Hi everyone! Sorry it's been so long since I've posted on here. Been busy tending to pets and working on other writing projects elsewhere on the Internet.
Today I'd like to paste a section from Jared Diamond's book Collapse: How Societies Choose to Fail or Succeed
(2005) where he discusses forestry and the Forest Stewardship Council (FSC). This is relevant information for anyone buying lumber from Home Depot or Lowe's or elsewhere who wishes to make environmentally-sound purchases. I read this section over lunch today and feel it's worthwhile to share with others.
Beginning on pg. 473, here are a few excerpts:
More than half of the world's original forests have been cut down or heavily damaged in the last 8,000 years. Yet our consumption of forest products is accelerating, with the result that more than half of those losses have occurred within the last 50 years--for instance, because of forest clearance for agriculture, and because world consumption of paper has increased five-fold since 1950. Logging is just the first step in a chain reaction: after loggers build access roads into a forested area, poachers follow those roads to hunt animals, and squatters follow them to settle. Only 12% of the world's forests lie within protected areas.
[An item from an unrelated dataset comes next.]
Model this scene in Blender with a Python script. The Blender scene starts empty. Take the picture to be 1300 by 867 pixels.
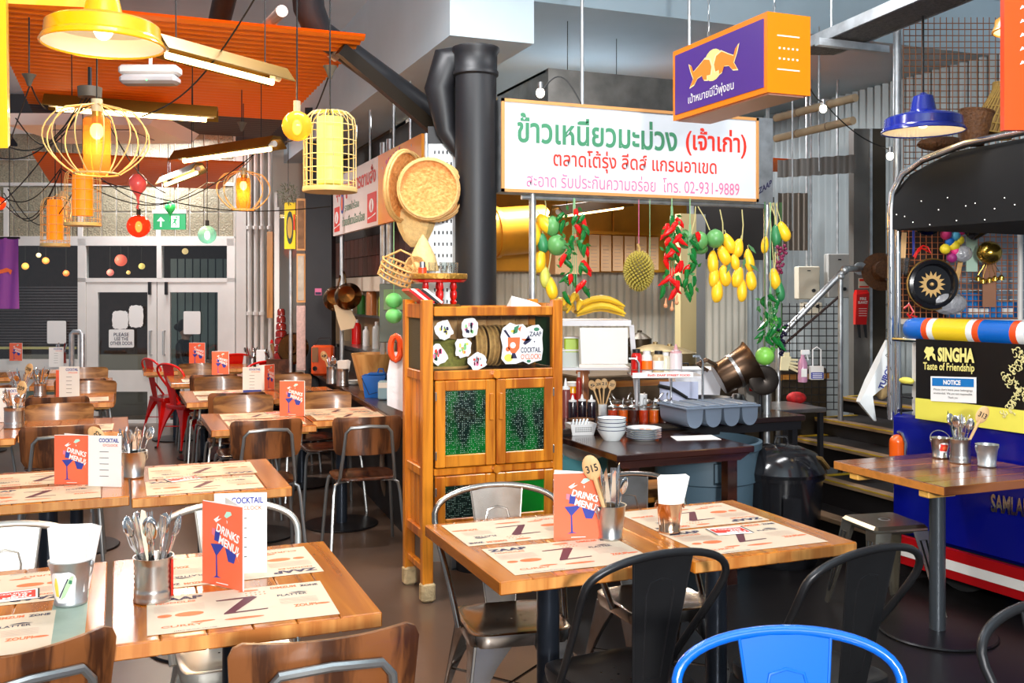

In a worst-case scenario, all of the world's readily accessible remaining forests outside those protected areas would be destroyed by unsustainable harvesting within the next several decades, although in a best-case scenario the world could meet its timber needs sustainably from a small area (20% or less) of those forests if they were managed well.
Those concerns about the long-term future of their own industry impelled some timber industry representatives and foresters in the early 1990s to launch discussions with environmental and social organizations and associations of indigenous peoples. In 1993 those discussions resulted in the formation of an international non-profit organization called the Forest Stewardship Council (FSC), which is headquartered in Germany and funded by several businesses, governments, foundations, and environmental organizations. The council is run by an elected board, and ultimately by the FSC's membership, which includes representatives of the timber industry and of environmental and social interests. The FSC's original tasks were three-fold: to draw up a list of criteria of sound forest management; then, to set up a mechanism for certifying whether any particular forest satisfied those criteria; and, finally, to set up another mechanism for tracing products from such a certified forest through the complex supplier chain all the way to the consumers, so that a consumer could know whether the paper, chair, or board that he or she was buying in a store, and that carried the FSC logo, actually came from a soundly managed forest.